> **Instructions to follow**
Start at the line that contains "Build this scene", stop at the line that contains "COL = SC.collection", and repeat every line in that span, those two included, with no pictures.

[Start of Listed records]

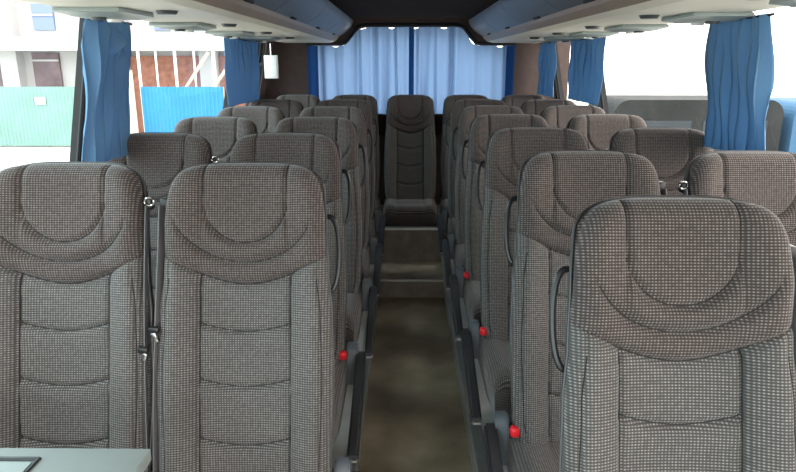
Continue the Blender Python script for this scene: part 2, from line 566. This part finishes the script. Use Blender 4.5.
# the bench is one storey higher: short legs below its cushions
def make_bench_seat():
    t = empty('bench_seat')
    b = put('backrest', mesh['backrest'], t); put('seam', mesh['seam_low'], b)
    h = put('headrest', mesh['headrest'], t); put('seam', mesh['seam_high'], h)
    sh = put('rear_shell', mesh['shell'], t); put('edge_piping', mesh['piping'], sh)
    put('seat_cushion', mesh['cushion'], t)
    bm = bmesh.new(); box(bm, (0, -.20, .225), (.44, .44, .09), .008)
    link_bm('seat_frame', bm, M['shell'], t, True)
    return t
bench0 = None
for k in range(5):
    if bench0 is None: bench0 = o = make_bench_seat()
    else: o = copy_tree(bench0)
    o.location = (.045+(k-2)*.49, 5.75-OFF, PZ); o.scale = (.93, 1, 1)
    tag(o, bl[k], 'seat', GB)

# ------------------------------------------------------------------ shell of the bus
XC = .05
FY, RY = -1.0, 6.12
def wx(z, side):   # side wall inner face, leaning in towards the top
    return XC+side*(1.445-.185*(z-1.0)/.9 if z > 1.0 else 1.445)
def sbox(name, x0, x1, y0, y1, z0, z1, mat, bev=0):
    bm = bmesh.new(); box(bm, ((x0+x1)/2, (y0+y1)/2, (z0+z1)/2), (x1-x0, y1-y0, z1-z0), bev)
    return struct(link_bm(name, bm, mat))
sbox('floor', XC-1.51, XC+1.51, FY, RY, -.06, 0, M['floor'])
AL, AR = -.195, .295
sbox('trim_1', XC-1.41, AL, -.4, 5.0, 0, PZ, M['podium']).name = 'trim_1'
sbox('trim_2', AR, XC+1.41, -.4, 5.0, 0, PZ, M['podium'])
sbox('trim_3', AL-.035, AL+.012, -.4, 4.5, PZ-.035, PZ+.006, M['alu'], .004)
sbox('trim_4', AR-.012, AR+.035, -.4, 4.5, PZ-.035, PZ+.006, M['alu'], .004)
# two steps up at the rear end of the aisle
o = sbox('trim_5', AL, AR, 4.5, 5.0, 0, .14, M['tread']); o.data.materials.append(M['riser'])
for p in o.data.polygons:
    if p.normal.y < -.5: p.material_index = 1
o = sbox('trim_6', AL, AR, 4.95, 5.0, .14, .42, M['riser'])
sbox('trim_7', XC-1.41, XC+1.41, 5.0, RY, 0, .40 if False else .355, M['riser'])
sbox('trim_8', AL, AR, 4.94, 4.985, .405, .425, M['alu'], .003)
sbox('trim_9', AL, AR, 4.49, 4.515, .128, .144, M['alu'], .003)
# ceiling, gently arched
bm = bmesh.new(); prof = []
for i in range(17):
    x = -1.3+2.6*i/16; prof.append((XC+x, 2.085-.06*(x/1.3)**2))
prof += [(XC+1.3, 2.16), (XC-1.3, 2.16)]
prism(bm, prof, FY, RY); struct(link_bm('ceiling', bm, M['ceil']))
SILL, HEAD = 1.10, 1.90
def side_wall(name, side):
    bm = bmesh.new()
    prism(bm, [(wx(0, side), -.05), (wx(1, side), 1.0), (wx(SILL, side), SILL), (wx(SILL, side)+side*.06, SILL), (XC+side*1.51, -.05)], FY, RY)
    struct(link_bm(name, bm, M['wall']))
    bm = bmesh.new()
    prism(bm, [(wx(HEAD, side), HEAD), (wx(2.12, side), 2.12), (wx(2.12, side)+side*.06, 2.12), (wx(HEAD, side)+side*.06, HEAD)], FY, RY)
    struct(link_bm('trim_10', bm, M['wall']))
side_wall('wall_left', -1); side_wall('wall_right', 1)
def pillar(side, y0, y1, mat):
    bm = bmesh.new()
    prism(bm, [(wx(SILL-.01, side)-side*.006, SILL-.01), (wx(HEAD+.02, side)-side*.006, HEAD+.02), (wx(HEAD+.02, side)+side*.055, HEAD+.02), (wx(SILL-.01, side)+side*.055, SILL-.01)], y0, y1)
    return struct(link_bm('trim_11', bm, mat))
LP = [(-1.0, -.93), (.6, .68), (2.62, 2.65), (4.90, 4.96), (5.62, 5.72)]
RP = [(-1.0, -.93), (.4, .48), (2.75, 2.81), (4.74, 4.80), (6.075, 6.095)]
for a, b in LP: pillar(-1, a, b, M['pillar'])
for a, b in RP: pillar(1, a, b, M['pillar'])
pillar(-1, 5.85, RY, M['rearw']); pillar(1, 6.095, RY, M['rearw'])
wn = 1
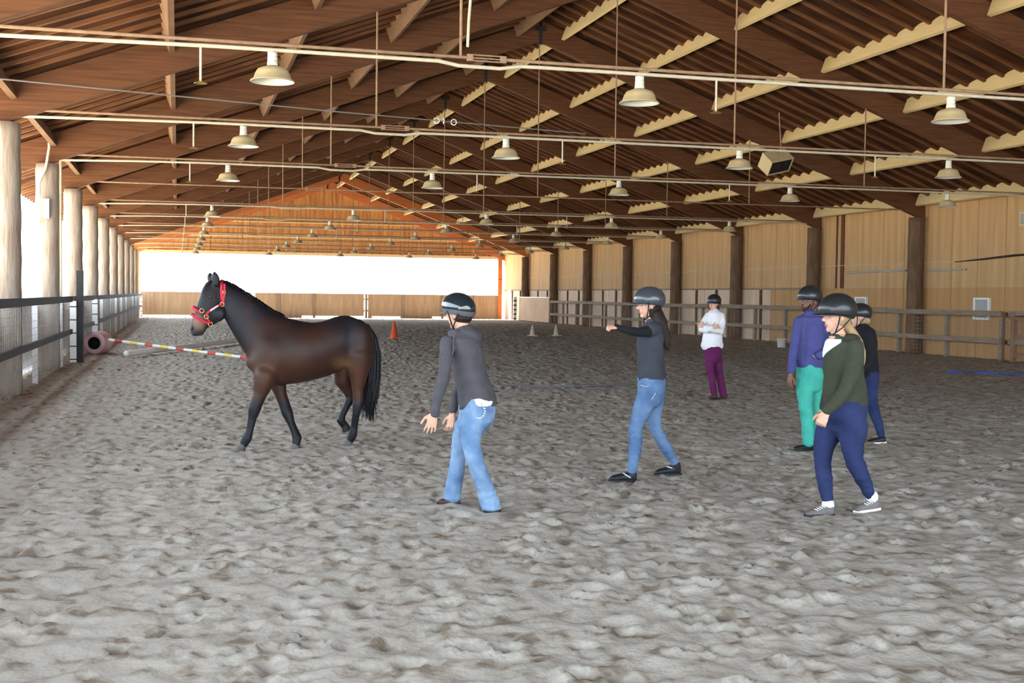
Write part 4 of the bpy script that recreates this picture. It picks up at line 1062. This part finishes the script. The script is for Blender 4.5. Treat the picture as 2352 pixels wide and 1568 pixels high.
# muscle masses
g.ell(hp(690, 740, -.10), SR*.20, DV*.12, upv*.24); g.ell(hp(690, 740, .12), SR*.20, DV*.12, upv*.24)
g.ell(hp(1300, 640, -.10), SR*.20, DV*.15, upv*.26); g.ell(hp(1290, 640, .12), SR*.20, DV*.14, upv*.26)
g.ell(hp(600, 790, -.07), SR*.07, DV*.10, upv*.15); g.ell(hp(600, 790, .08), SR*.07, DV*.10, upv*.15)
g.ell(hp(318, 440, -.045), SR*.075, DV*.045, upv*.085); g.ell(hp(318, 440, .045), SR*.075, DV*.045, upv*.085)
for q in (-1, 1):
    b0 = hp(300 if q < 0 else 272, 208, q*.045); t0 = hp(290 if q < 0 else 258, 138 if q < 0 else 146, q*.06)
    g.loft([(b0-upv*.03, SR*.040, DV*.032), (b0, SR*.042, DV*.034), (b0*.6+t0*.4, SR*.046, DV*.030), (b0*.25+t0*.75, SR*.032, DV*.022), (t0, SR*.010, DV*.010)], 12)
me = remesh(g, .0105, 3)
# carve nostril + eye sockets lightly and colour the coat
n = len(me.vertices); co = np.empty(n*3); me.vertices.foreach_get('co', co); co = co.reshape(-1, 3)
rel = co-np.array(CAM); zc = rel@np.array(FW); uu = 1176+FPX*(rel@np.array(R2))/zc; vv = 784-FPX*(rel@np.array(U2))/zc
zx = (uu-400)*3.135; zy = (vv-580)*3.135
def blob(cx, cy, rx, ry, p=2): return np.exp(-(((zx-cx)/rx)**2+((zy-cy)/ry)**2)**(p/2))
ed = np.empty(len(me.edges)*2, np.int64); me.edges.foreach_get('vertices', ed); ed = ed.reshape(-1, 2)
deg = np.bincount(ed.ravel(), minlength=n).astype(float)
wsm = np.clip((930-zy)/90, 0, 1)*np.clip((zx-360)/60, 0, 1)*.5
base = co.copy()
def relax(it, wv):
    global co
    for _ in range(it):
        acc = np.zeros_like(co)
        for k in range(3):
            acc[:, k] = np.bincount(ed[:, 0], co[ed[:, 1], k], n)+np.bincount(ed[:, 1], co[ed[:, 0], k], n)
        co = co+(acc/deg[:, None]-co)*wv[:, None]
relax(45, wsm); relax(5, np.full(n, .4)*(zy > 240))
me.vertices.foreach_set('co', co.ravel()); me.update()
col = np.tile(np.array([.034, .0135, .0085]), (n, 1)); blk = np.array([.0085, .0085, .0115]); red = np.array([.085, .032, .017]); tan = np.array([.30, .165, .095])
def mixc(wt, c):
    global col
    wt = np.clip(wt, 0, 1)[:, None]; col = col*(1-wt)+c*wt
mixc(.75*blob(660, 850, 120, 170), red); mixc(.55*blob(860, 780, 150, 120), red); mixc(.8*blob(1300, 900, 110, 200), red); mixc(.5*blob(1060, 640, 200, 110), np.array([.055, .022, .015]))
mixc(.9*blob(1215, 800, 60, 50), np.array([.22, .11, .055])); mixc(.45*blob(530, 730, 40, 90), red*1.3)
mixc(.9*np.clip((620-zx)/160, 0, 1)*(zy < 760), blk*1.5)                  # neck and head dark
mixc(.85*np.clip(1-(zy-(440+60*(zx > 850)))/70., 0, 1)*(zx > 560), blk*1.3)   # topline
mixc(.85*blob(1250, 580, 90, 150), blk*1.6)
mixc(.35*blob(780, 640, 130, 140), blk)
legm = np.clip((zy-1040)/70, 0, 1); mixc(legm, blk*1.25)
mixc(.95*np.clip((zy-1000)/60, 0, 1)*(zx > 1180)*(zx < 1285), blk*1.3)
mixc(.95*blob(165, 500, 38, 55, 3), tan); mixc(.8*blob(200, 520, 22, 45), tan*.8); mixc(.9*blob(128, 560, 26, 45), np.array([.05, .045, .05])); mixc(.8*blob(185, 585, 40, 22), np.array([.03, .025, .028]))
mixc(.3*blob(250, 330, 60, 90), np.array([.025, .02, .022]))
at = me.color_attributes.new('coat', 'FLOAT_COLOR', 'POINT'); at.data.foreach_set('color', np.concatenate([col, np.ones((n, 1))], 1).astype(np.float32).ravel())
M['coat'] = mat('horse coat', (.04, .02, .01), .5, var=.16, scale=5, vcol='coat', spec=.28, bump=.08, bscale=60)
bd_ = link('body', me, M['coat'], E, True)
M['horsehair'] = mat('black horse hair', (.012, .011, .014), .5, scale=30, col2=(.007, .007, .009)); M['hoof'] = mat('hoof horn', (.17, .16, .16), .6, scale=10, col2=(.08, .075, .075)); M['hoofd'] = mat('dark hoof', (.03, .028, .03), .6)
M['halter'] = mat('red webbing', (.62, .025, .055), .65, bump=.2, bscale=200); M['halterw'] = mat('pale webbing', (.55, .45, .48), .6)
def hoof(x0, y0, x1, y1, d, rt, rb, m):
    a = hp(x0, y0, d); b = hp(x1, y1, d); ax = (b-a).normalized(); s1_ = ax.cross(DV).normalized(); s2_ = ax.cross(s1_)
    g = G(); L = (b-a).length; g.lathe([(rt*.9, -.01), (rt, 0), (rb, L*.93), (rb*.97, L), (.001, L)], a, 20, (s1_, s2_, ax)); g.build('hoof', M[m], E, smooth=False)
hoof(492, 1385, 468, 1440, -.13, .040, .058, 'hoof'); hoof(874, 1385, 862, 1436, -.07, .040, .058, 'hoof'); hoof(1262, 1345, 1247, 1392, -.03, .040, .056, 'hoof'); hoof(1218, 1225, 1246, 1280, .13, .038, .052, 'hoofd')
# mane, forelock, tail of strands
g = G()
rm = random.Random(3)
crest = [(325, 202), (380, 214), (430, 238), (520, 292), (620, 358), (720, 425), (790, 455)]
def crestp(t):
    t *= len(crest)-1; i = min(int(t), len(crest)-2); f_ = t-i; return (crest[i][0]*(1-f_)+crest[i+1][0]*f_, crest[i][1]*(1-f_)+crest[i+1][1]*f_)
for k in range(150):
    t = .05+.95*rm.random(); x, y = crestp(t); L = rm.uniform(55, 105)*(1-.4*t); dx = rm.uniform(8, 24)
    g.tube([hp(x, y+8, .0), hp(x-2+dx*.3, y-rm.uniform(1, 7), .035), hp(x+dx, y+L*.45, .10+.05*t), hp(x+dx*1.4, y+L, .115+.06*t)], [.008, .011, .009, .003], 5)
for k in range(46):
    t = rm.random(); x, y = crestp(t); g.tube([hp(x-6, y+3, .03), hp(x+8, y-rm.uniform(0, 6), .0), hp(x+rm.uniform(10, 26), y+rm.uniform(8, 26), -.05)], [.006, .009, .003], 5)
g.build('mane', M['horsehair'], E, smooth=True)
g = G()
for k in range(34):
    q = rm.uniform(-.05, .05); g.tube([hp(292, 206, q*.5), hp(262, 204, q*.9), hp(226+rm.uniform(-4, 6), 240, q), hp(204+rm.uniform(-6, 8), 300+rm.uniform(-20, 30), q*1.1)], [.006, .009, .008, .003], 5)
g.build('forelock', M['horsehair'], E, smooth=True)
g = G(); g.tube([hp(1385, 530), hp(1418, 600), hp(1432, 700), hp(1428, 850), hp(1418, 980), hp(1405, 1100)], [.035, .055, .065, .07, .055, .015], 12)
for k in range(150):
    a_ = rm.uniform(0, 2*pi); rr = rm.uniform(.02, .085); o_ = SR*cos(a_)*rr+DV*sin(a_)*rr
    e_ = rm.uniform(1060, 1215); g.tube([hp(1390, 535)+o_*.25, hp(1422, 610)+o_*.6, hp(1434, 740)+o_*.95, hp(1424, 900)+o_*1.1, hp(1410+rm.uniform(-18, 14), 1040)+o_*1.0, hp(1400+rm.uniform(-32, 22), e_)+o_*.8], [.008, .011, .011, .010, .008, .002], 5)
g.build('tail', M['horsehair'], E, smooth=True)
g = G(); g.ell(hp(262, 318, -.083), SR*.017, DV*.010, upv*.012, 8); g.build('eye', M['eyew'], E, smooth=True); g = G(); g.ell(hp(262, 318, .083), SR*.017, DV*.010, upv*.012, 8); g.build('eye', M['eyew'], E, smooth=True)
g = G(); g.ell(hp(130, 545, -.040), SR*.012, DV*.010, upv*.020, 8); g.build('nostril', M['black'], E, smooth=True)
# halter: bands wrap the head sections
ha = empty('halter_fit', (0, 0, 0), None, None) if False else None
def sect(i):                # interpolated head section i (float)
    k = min(int(i), len(headr)-2); f_ = i-k; r0, r1 = headr[k], headr[k+1]; return [r0[j]*(1-f_)+r1[j]*f_ for j in range(5)]
def band(x1, y1, x2, y2, dep, off=.010, wd=.013, t0=0, t1=2*pi, m='halter', name='noseband', par=None):
    a = hp(x1, y1); b = hp(x2, y2); c_ = (a+b)/2; A = (a-b)/2; L = A.length; Au = A.normalized(); tr = Au.cross(DV).normalized()
    n_ = 40; v = []; fs = []
    for k in range(n_+1):
        t = t0+(t1-t0)*k/n_
        for (o_, w_) in ((off, -wd), (off, wd), (off+.004, wd), (off+.004, -wd)):
            v.append(c_+Au*((L+o_)*cos(t))+DV*((dep+o_)*sin(t))+tr*w_)
    for k in range(n_):
        for j in range(4):
            fs.append((4*k+j, 4*k+(j+1) % 4, 4*k+4+(j+1) % 4, 4*k+4+j))
    fs += [(3, 2, 1, 0), (4*n_, 4*n_+1, 4*n_+2, 4*n_+3)]
    g = G(); g.add(v, fs); return g.build(name, M[m], par or E, smooth=False, label='red halter strap')
nb = band(140, 395, 232, 445, .058, .012, name='halter_noseband')
band(128, 446, 262, 512, .054, .010, name='halter_noseband')
band(350, 212, 362, 388, .074, .012, name='halter_crownpiece')
band(352, 385, 345, 440, .082, .006, name='halter_throat_strap')
def strap(pts, m='halter', name='halter_cheek_strap', wd=.012):
    for q in (-1,):
        pass
    P = [hp(x, y, d) for x, y, d in pts]; g = G(); rings = []
    for i, p_ in enumerate(P):
        t = (P[min(i+1, len(P)-1)]-P[max(0, i-1)]).normalized(); w_ = t.cross(DV).normalized(); rings.append((p_, w_*wd, DV*.004))
    g.loft(rings, 8); return g.build(name, M[m], E, smooth=True, label='red halter strap' if m == 'halter' else 'pale label on the cheek strap')
strap([(232, 440, -.075), (270, 410, -.098), (310, 385, -.105), (345, 368, -.095)])
strap([(262, 418, -.102), (290, 399, -.108), (318, 382, -.110)], 'halterw', 'strap_label', .010)
strap([(232, 455, -.068), (245, 485, -.066), (262, 512, -.045)])
strap([(350, 372, -.095), (362, 300, -.085), (362, 225, -.070)])
strap([(232, 440, .075), (270, 410, .098), (310, 385, .105), (345, 368, .095)])
for x, y, d in ((200, 418, -.078), (345, 372, -.102), (232, 462, -.078), (262, 515, -.05), (360, 285, -.092)):
    c_ = hp(x, y, d); g = G(); r_ = .022 if x != 360 else .014
    g.tube([c_+SR*r_*cos(t)+upv*r_*sin(t) for t in np.linspace(0, 2*pi, 15)], .005, 6, caps=False); g.build('halter_ring', M['brass'], E, smooth=True)
settle(E)
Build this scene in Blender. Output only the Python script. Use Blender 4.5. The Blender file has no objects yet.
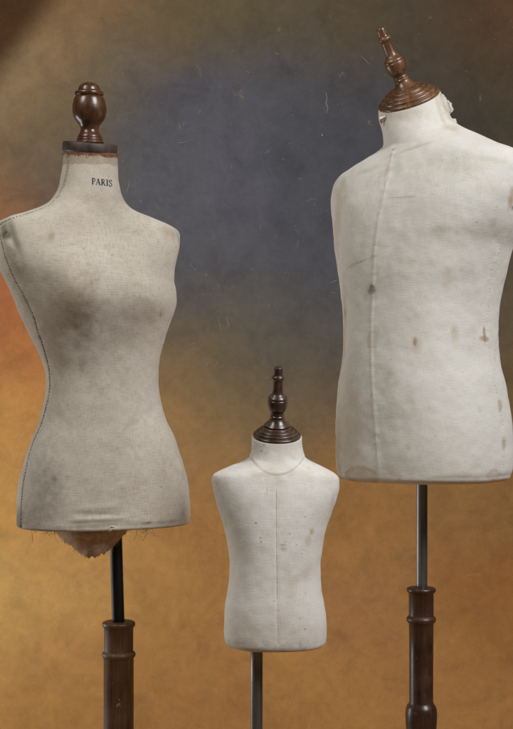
import bpy, bmesh, math, random
import numpy as np
from mathutils import Vector, Matrix, noise
from mathutils.bvhtree import BVHTree

random.seed(7)
rng = np.random.default_rng(7)
SC = bpy.context.scene
COL = SC.collection

# ------------------------------------------------------------------ camera
F = 1250.0            # focal length in photo pixels (photo 513 x 729)
CX, CY = 256.5, 400.0 # principal column, horizon row
CAMZ = 1.05
ZF = -0.22              # studio floor
cam_d = bpy.data.cameras.new('camera')
cam = bpy.data.objects.new('camera', cam_d)
COL.objects.link(cam)
cam.location = (0, 0, CAMZ)
cam.rotation_euler = (math.radians(90), 0, 0)
cam_d.sensor_fit = 'VERTICAL'
cam_d.sensor_height = 24.0
cam_d.lens = 24.0 * F / 729.0
cam_d.shift_y = (CY - 364.5) / 729.0
cam_d.clip_start = 0.05
cam_d.clip_end = 50
SC.camera = cam

# ------------------------------------------------------------------ world + studio softboxes + added backdrop fill
w = bpy.data.worlds.new('World')
SC.world = w
w.use_nodes = True
w.node_tree.nodes['Background'].inputs[0].default_value = (1.0, 0.92, 0.80, 1)
w.node_tree.nodes['Background'].inputs[1].default_value = 0.045


def area(name, loc, target, sx, sy, power, color=(1, 1, 1)):
    d = bpy.data.lights.new(name, 'AREA')
    d.shape = 'RECTANGLE'
    d.size, d.size_y = sx, sy
    d.energy = power
    d.color = color
    o = bpy.data.objects.new(name, d)
    COL.objects.link(o)
    o.location = loc
    v = Vector(target) - Vector(loc)
    o.rotation_euler = v.to_track_quat('-Z', 'Y').to_euler()
    return o


area('key_softbox', (2.0, 0.35, 3.35), (0.1, 2.5, 1.25), 1.1, 1.4, 119, (1.0, 0.99, 0.995))
area('fill_softbox', (-1.35, 1.25, 2.75), (-0.1, 2.5, 1.2), 0.6, 0.8, 20, (1.0, 0.95, 0.87))
area('added_backdrop_fill', (-1.75, 2.95, 0.6), (0.4, 4.1, 0.45), 0.5, 1.1, 16, (1.0, 0.99, 0.98))  # unseen lamp, added to even out the light on the backdrop
SC.view_settings.view_transform = 'Standard'
SC.view_settings.look = 'None'
SC.view_settings.exposure = 0.0
SC.view_settings.gamma = 1.0


# ------------------------------------------------------------------ helpers
def lin(c):
    c = c / 255.0
    return c / 12.92 if c <= 0.04045 else ((c + 0.055) / 1.055) ** 2.4


def rgb(r, g, b, k=1.0):
    return (lin(r) * k, lin(g) * k, lin(b) * k, 1)


def px(x, y, Y):
    return Vector(((x - CX) / F * Y, Y, CAMZ - (y - CY) / F * Y))


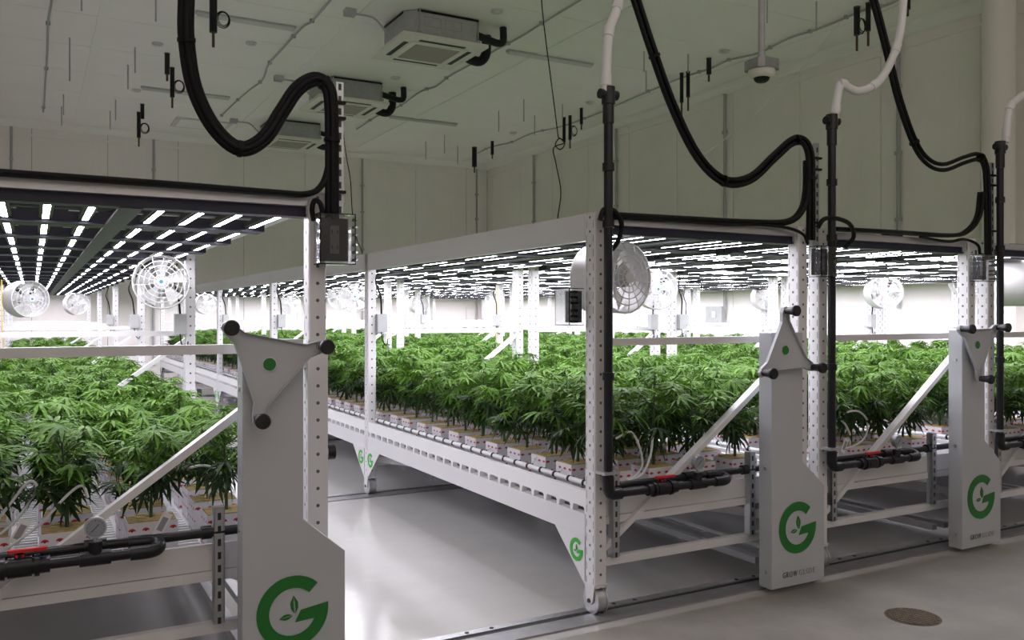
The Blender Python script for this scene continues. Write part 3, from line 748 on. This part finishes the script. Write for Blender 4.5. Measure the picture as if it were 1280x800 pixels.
ccable([(745, -15), (721, 0), (677, 27), (650, 44), (613, 64), (589, 78), (562, 93), (545, 106), (525, 113), (501, 130), (474, 142), (446, 160)], 'wavy grey conduit on ceiling beside the cassettes')
ccable([(597, 190), (615, 182), (640, 176), (665, 165), (700, 157), (740, 143), (800, 117), (850, 96), (887, 84), (911, 73), (948, 64), (985, 46), (1019, 35), (1052, 22), (1080, 10), (1113, 2), (1150, -20)], 'long wavy grey conduit on ceiling along the right wall')
def z1(a, b_): return a*.3375, b_*.3375
def z4(a, b_): return 400+a*.3375, b_*.3375
def z7(a, b_): return 850+a*.3375, b_*.3375
rods = [(z1, 258, 140, 300), (z1, 228, 395, 465), (z1, 235, 350, 425), (z1, 302, -40, 40), (z1, 474, 240, 330), (z1, 500, 175, 270), (z1, 408, 410, 480), (z1, 428, 370, 445), (z1, 577, -20, 80),
        (z4, 392, 525, 590), (z4, 461, 500, 568), (z4, 510, 540, 610), (z4, 662, 410, 488), (z4, 755, 368, 450), (z4, 795, 428, 500), (z4, 898, 385, 440), (z4, 1200, 190, 265), (z4, 1208, 262, 345),
        (z7, 505, 5, 115), (z7, 323, -30, 85), (z7, 30, 200, 270)]
def rank_words(k, n):
    return 'leftmost' if k == 0 else ('rightmost' if k == n-1 else ORD[k]+' from the left')
rod_rank = {}
for f_ in (z1, z4, z7):
    grp = sorted([q for q in rods if q[0] is f_], key=lambda q: q[1])
    for k_, q in enumerate(grp): rod_rank[id(q)] = rank_words(k_, len(grp))
for i, rod_ in enumerate(rods):
    f, x, a, b_ = rod_
    px, ya = f(x, a); _, yb = f(x, b_); p = PZ(px, ya, H); d = p.x*S_+p.y*C_; zb = CH+(394-yb)*d/F
    side = 'left ceiling' if f is z1 else ('middle ceiling' if f is z4 else 'right ceiling')
    MB().cyl((0, 0, 0), (0, 0, zb-H), .011, 6).build('threaded_rod', 'conduit', loc=(p.x, p.y, H), label='thin threaded rod, '+rod_rank[id(rod_)]+' of those bare on the '+side, cat='rod', group='bare threaded rods on the '+side)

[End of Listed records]

> **Full solution**
Build this scene in Blender. Output only the Python script. Use Blender 4.5. The Blender file has no objects yet.
import bpy, bmesh, math, random
import numpy as np
from mathutils import Vector, Matrix, noise
from mathutils.bvhtree import BVHTree

random.seed(7)
rng = np.random.default_rng(7)
SC = bpy.context.scene
COL = SC.collection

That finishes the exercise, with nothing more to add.